Özellikle yazılımın gelecekteki servis gelirleri üzerindeki etkisi göz önünde bulundurulduğunda, üreticilerin yazılım altyapısına daha fazla yatırım yapması bekleniyor. Bu da markaların kendi işletim sistemlerini geliştirmeye ve tüketiciye özgün deneyimler sunmaya yönelmesine yol açabilir.
BMW’nin Yazılımda Yolu Nerede Kesiliyor?
BMW’nin yazılım alanında bağımsızlık hamlesi, sadece Apple ile değil, genel teknoloji ekosistemiyle olan ilişkisinde daha temkinli bir çizgiye işaret ediyor. Marka, Google’ın Android Automotive OS platformuna da mesafeli yaklaşımıyla biliniyor. Bunun yerine kendi donanım ve yazılım entegrasyonunu geliştirerek sürüş deneyimini bir bütün olarak yönetme iddiasını sürdürüyor.
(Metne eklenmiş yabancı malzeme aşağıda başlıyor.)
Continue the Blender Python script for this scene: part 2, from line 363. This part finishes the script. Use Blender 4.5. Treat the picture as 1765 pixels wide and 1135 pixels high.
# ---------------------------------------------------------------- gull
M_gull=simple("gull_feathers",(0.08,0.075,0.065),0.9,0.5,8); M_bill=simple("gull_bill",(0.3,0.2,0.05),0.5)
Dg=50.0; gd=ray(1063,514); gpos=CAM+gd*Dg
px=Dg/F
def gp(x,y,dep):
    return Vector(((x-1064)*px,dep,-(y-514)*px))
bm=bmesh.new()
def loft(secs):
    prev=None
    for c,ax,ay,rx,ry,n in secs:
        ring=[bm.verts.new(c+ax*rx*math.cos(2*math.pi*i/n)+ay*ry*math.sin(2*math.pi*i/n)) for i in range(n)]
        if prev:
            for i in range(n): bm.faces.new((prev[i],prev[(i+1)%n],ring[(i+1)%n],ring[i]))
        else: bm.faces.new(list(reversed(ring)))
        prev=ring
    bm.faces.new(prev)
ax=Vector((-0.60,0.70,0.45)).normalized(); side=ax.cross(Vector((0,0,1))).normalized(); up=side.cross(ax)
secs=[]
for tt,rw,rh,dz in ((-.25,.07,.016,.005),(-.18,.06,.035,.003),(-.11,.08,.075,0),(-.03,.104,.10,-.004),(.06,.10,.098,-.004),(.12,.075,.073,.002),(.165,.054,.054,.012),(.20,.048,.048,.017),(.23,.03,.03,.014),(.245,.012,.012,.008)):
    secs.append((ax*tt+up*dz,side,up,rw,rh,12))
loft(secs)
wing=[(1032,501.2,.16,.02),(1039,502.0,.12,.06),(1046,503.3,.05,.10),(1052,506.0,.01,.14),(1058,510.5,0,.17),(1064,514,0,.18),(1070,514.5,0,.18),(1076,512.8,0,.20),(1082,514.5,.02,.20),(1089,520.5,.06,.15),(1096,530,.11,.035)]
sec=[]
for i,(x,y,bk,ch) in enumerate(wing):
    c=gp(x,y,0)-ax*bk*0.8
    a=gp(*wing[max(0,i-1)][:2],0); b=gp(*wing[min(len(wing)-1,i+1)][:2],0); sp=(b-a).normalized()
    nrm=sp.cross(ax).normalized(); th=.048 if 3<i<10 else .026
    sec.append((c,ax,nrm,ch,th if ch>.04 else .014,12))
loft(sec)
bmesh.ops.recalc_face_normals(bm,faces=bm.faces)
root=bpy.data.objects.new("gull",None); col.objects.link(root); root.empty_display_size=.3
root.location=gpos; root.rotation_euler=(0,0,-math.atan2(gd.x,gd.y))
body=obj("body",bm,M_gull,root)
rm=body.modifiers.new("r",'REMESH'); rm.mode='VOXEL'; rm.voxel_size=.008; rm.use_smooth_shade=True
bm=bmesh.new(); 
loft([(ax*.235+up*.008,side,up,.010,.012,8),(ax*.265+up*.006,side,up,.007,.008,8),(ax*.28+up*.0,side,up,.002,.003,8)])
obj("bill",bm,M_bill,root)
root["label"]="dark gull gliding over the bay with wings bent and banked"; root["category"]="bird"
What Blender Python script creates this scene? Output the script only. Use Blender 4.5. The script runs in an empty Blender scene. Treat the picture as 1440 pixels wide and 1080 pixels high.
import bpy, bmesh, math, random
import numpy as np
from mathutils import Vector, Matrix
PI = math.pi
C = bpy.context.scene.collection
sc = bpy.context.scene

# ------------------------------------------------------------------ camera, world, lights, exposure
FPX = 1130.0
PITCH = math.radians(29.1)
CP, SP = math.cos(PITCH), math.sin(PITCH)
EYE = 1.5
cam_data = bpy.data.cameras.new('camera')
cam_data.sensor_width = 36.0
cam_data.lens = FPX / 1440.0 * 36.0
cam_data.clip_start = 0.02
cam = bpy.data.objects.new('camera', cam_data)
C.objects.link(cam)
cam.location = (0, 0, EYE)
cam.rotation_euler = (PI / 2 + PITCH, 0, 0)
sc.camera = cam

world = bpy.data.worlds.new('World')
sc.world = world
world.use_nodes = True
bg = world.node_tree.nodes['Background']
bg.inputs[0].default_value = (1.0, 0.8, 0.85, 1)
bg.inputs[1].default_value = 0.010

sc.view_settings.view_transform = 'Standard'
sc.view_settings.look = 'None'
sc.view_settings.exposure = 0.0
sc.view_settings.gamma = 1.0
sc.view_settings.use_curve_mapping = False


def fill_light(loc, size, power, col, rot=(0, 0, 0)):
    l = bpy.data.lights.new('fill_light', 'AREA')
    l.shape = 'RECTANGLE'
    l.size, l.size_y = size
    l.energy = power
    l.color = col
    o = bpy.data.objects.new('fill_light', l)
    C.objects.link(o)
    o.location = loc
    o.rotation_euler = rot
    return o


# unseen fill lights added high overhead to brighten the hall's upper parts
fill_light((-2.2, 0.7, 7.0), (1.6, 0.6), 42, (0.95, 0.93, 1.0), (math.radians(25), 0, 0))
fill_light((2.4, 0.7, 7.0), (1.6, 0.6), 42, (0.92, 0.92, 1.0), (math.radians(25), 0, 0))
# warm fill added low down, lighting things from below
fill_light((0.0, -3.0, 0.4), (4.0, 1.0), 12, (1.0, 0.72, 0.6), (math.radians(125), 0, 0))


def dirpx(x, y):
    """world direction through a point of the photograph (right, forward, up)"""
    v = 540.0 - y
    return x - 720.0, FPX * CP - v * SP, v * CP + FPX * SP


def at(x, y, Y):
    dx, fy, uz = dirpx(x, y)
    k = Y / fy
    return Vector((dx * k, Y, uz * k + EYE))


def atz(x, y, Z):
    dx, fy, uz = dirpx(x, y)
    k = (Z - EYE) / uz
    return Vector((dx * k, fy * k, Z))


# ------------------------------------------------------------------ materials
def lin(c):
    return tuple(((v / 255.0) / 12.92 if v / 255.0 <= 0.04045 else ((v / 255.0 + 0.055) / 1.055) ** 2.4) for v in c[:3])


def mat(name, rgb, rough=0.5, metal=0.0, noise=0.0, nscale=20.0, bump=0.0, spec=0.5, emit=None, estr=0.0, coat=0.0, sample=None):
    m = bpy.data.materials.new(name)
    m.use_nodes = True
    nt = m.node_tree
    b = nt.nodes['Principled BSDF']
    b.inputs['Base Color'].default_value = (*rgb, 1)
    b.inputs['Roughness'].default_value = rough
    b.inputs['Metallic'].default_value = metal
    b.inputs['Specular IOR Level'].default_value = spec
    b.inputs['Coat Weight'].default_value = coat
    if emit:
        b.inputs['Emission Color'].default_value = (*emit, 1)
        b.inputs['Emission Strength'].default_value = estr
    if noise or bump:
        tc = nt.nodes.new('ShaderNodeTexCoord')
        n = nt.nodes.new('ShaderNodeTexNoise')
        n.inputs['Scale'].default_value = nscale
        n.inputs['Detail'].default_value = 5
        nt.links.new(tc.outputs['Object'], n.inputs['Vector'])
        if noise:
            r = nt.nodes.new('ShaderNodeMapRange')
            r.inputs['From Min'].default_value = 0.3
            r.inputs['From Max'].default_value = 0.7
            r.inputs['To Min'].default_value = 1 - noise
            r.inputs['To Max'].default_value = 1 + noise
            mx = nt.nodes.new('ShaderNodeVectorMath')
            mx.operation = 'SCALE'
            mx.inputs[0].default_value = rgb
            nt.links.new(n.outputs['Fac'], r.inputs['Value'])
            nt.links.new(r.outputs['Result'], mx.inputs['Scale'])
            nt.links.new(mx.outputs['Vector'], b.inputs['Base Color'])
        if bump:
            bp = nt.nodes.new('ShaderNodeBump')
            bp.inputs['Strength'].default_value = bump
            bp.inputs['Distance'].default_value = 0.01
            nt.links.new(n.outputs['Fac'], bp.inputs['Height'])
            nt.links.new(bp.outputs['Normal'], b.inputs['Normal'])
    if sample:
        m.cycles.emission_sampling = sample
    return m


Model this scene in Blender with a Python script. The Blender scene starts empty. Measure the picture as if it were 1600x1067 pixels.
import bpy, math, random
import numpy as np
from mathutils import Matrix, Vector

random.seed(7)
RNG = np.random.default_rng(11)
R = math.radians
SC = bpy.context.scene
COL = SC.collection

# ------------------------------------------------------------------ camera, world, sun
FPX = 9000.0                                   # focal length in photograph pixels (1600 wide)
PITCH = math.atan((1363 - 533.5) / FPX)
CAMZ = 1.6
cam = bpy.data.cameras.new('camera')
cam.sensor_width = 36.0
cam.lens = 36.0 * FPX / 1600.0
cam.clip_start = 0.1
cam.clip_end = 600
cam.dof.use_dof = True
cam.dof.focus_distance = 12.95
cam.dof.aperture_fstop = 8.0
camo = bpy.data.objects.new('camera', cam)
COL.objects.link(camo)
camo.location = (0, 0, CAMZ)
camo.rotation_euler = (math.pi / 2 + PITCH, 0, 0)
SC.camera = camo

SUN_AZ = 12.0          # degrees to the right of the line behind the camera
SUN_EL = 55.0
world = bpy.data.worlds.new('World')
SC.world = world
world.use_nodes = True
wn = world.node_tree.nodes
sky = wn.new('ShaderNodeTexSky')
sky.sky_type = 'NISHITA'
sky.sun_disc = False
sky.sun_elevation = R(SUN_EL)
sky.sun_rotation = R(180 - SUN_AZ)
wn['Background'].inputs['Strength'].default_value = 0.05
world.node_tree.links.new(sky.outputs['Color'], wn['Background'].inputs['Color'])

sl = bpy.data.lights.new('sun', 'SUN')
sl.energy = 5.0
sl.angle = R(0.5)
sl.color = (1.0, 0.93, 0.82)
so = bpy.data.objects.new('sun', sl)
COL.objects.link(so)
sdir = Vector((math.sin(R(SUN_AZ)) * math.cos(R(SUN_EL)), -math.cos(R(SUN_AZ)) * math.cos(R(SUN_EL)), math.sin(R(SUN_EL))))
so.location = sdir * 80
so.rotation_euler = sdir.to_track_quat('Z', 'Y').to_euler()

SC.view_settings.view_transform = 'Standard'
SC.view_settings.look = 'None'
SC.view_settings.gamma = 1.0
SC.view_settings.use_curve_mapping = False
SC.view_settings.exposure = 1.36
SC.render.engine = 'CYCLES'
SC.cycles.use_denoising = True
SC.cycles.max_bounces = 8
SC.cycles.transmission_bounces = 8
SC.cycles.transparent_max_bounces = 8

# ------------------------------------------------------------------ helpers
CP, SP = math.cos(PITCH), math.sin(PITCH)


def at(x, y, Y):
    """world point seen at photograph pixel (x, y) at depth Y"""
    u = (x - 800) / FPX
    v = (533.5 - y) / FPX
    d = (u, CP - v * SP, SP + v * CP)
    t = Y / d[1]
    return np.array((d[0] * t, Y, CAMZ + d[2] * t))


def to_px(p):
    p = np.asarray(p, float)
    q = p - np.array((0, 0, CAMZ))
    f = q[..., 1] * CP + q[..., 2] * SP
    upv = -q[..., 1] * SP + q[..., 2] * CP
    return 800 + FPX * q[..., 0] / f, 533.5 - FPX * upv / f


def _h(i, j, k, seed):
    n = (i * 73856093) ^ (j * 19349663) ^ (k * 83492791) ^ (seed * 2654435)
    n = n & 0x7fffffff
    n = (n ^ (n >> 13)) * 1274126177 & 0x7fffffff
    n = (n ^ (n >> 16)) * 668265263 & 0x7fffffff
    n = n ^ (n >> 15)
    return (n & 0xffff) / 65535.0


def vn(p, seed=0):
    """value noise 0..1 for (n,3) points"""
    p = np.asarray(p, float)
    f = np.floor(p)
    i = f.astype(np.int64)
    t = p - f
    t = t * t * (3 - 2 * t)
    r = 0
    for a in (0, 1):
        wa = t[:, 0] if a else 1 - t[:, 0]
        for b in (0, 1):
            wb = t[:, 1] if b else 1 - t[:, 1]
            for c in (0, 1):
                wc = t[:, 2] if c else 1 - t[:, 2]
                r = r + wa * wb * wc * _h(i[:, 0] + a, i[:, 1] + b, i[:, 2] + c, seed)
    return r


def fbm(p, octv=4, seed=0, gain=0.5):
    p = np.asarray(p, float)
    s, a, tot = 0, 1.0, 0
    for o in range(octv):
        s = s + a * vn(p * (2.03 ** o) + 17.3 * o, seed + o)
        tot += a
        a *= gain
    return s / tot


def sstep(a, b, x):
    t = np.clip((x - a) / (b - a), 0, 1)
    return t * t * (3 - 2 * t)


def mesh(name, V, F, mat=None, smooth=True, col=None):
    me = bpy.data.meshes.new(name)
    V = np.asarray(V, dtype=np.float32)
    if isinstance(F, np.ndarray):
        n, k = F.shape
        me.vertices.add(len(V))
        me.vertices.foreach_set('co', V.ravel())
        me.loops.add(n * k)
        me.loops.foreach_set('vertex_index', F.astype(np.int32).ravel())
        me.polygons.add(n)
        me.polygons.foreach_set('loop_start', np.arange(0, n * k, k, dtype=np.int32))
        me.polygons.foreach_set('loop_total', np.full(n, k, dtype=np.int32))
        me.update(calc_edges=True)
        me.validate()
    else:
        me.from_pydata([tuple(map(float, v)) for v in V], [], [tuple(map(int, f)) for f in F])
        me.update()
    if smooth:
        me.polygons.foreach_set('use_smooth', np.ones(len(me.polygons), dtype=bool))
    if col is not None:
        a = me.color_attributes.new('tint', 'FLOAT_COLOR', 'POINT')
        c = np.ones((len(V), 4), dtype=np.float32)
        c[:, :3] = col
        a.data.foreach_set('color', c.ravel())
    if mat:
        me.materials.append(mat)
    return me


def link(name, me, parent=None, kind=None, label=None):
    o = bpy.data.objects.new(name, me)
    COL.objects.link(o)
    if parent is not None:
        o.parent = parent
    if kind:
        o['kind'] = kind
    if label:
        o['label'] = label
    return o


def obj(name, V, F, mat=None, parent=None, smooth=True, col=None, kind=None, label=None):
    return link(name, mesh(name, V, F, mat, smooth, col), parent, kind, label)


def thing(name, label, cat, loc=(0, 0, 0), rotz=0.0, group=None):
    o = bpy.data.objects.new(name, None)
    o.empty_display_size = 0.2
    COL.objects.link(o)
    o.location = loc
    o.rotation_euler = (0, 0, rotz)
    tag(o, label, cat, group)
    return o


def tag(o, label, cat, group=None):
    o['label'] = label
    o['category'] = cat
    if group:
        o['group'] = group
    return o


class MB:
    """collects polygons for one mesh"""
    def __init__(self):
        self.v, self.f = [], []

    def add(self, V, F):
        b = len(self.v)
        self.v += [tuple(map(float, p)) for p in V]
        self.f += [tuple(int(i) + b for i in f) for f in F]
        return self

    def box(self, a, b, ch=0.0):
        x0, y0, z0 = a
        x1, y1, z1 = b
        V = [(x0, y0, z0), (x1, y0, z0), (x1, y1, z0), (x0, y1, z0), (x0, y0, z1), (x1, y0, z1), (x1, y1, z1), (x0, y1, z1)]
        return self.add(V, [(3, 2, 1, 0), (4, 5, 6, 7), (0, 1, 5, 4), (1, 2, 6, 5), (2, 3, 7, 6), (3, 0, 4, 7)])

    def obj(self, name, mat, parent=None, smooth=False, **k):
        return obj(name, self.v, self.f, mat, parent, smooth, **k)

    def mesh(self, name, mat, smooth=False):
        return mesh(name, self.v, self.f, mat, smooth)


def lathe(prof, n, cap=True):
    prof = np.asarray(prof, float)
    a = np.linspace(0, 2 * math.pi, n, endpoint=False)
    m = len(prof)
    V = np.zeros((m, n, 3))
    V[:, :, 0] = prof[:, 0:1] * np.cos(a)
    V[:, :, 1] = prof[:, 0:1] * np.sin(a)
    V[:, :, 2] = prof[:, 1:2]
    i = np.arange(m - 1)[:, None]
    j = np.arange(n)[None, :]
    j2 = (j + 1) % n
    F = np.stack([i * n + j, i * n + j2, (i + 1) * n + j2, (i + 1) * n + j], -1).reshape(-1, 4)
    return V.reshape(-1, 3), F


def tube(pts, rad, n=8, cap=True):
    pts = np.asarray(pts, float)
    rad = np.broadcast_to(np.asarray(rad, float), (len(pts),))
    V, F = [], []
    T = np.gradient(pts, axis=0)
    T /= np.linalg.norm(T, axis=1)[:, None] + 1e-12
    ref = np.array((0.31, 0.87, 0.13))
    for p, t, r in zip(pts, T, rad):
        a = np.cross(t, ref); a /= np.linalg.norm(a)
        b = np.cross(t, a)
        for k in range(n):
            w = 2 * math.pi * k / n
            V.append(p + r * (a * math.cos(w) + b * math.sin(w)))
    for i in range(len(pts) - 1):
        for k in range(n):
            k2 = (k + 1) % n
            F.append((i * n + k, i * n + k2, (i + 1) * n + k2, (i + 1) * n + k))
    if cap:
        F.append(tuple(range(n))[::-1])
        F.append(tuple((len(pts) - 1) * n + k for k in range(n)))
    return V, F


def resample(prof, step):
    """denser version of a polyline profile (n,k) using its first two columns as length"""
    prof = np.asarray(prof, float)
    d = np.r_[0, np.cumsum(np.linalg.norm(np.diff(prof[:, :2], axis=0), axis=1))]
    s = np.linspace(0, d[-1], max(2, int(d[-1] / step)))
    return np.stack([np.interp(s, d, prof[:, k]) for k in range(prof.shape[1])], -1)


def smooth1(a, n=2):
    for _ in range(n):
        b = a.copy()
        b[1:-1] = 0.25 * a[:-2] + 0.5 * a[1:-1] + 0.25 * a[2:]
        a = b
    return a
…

Bu durum, BMW’nin sadece bir otomobil üreticisi değil, aynı zamanda bir teknoloji sağlayıcısı olma yönündeki stratejik yaklaşımını da ortaya koyuyor. Apple gibi devlerle rekabet etmek kolay olmasa da, kendi ekosistemini korumak isteyen BMW gibi markalar bu zorluğu göze almış durumda.
BMW’nin CarPlay Ultra’dan vazgeçmesi, hem teknoloji hem de otomotiv dünyasında önemli bir tartışmanın fitilini ateşledi. Bu karar, tüketici alışkanlıklarını ve marka sadakatini nasıl etkileyecek, önümüzdeki dönemde daha net anlaşılacak. Ancak kesin olan şu ki; yazılım, artık otomotiv dünyasında sadece bir detay değil, rekabetin en keskin alanlarından biri haline geldi.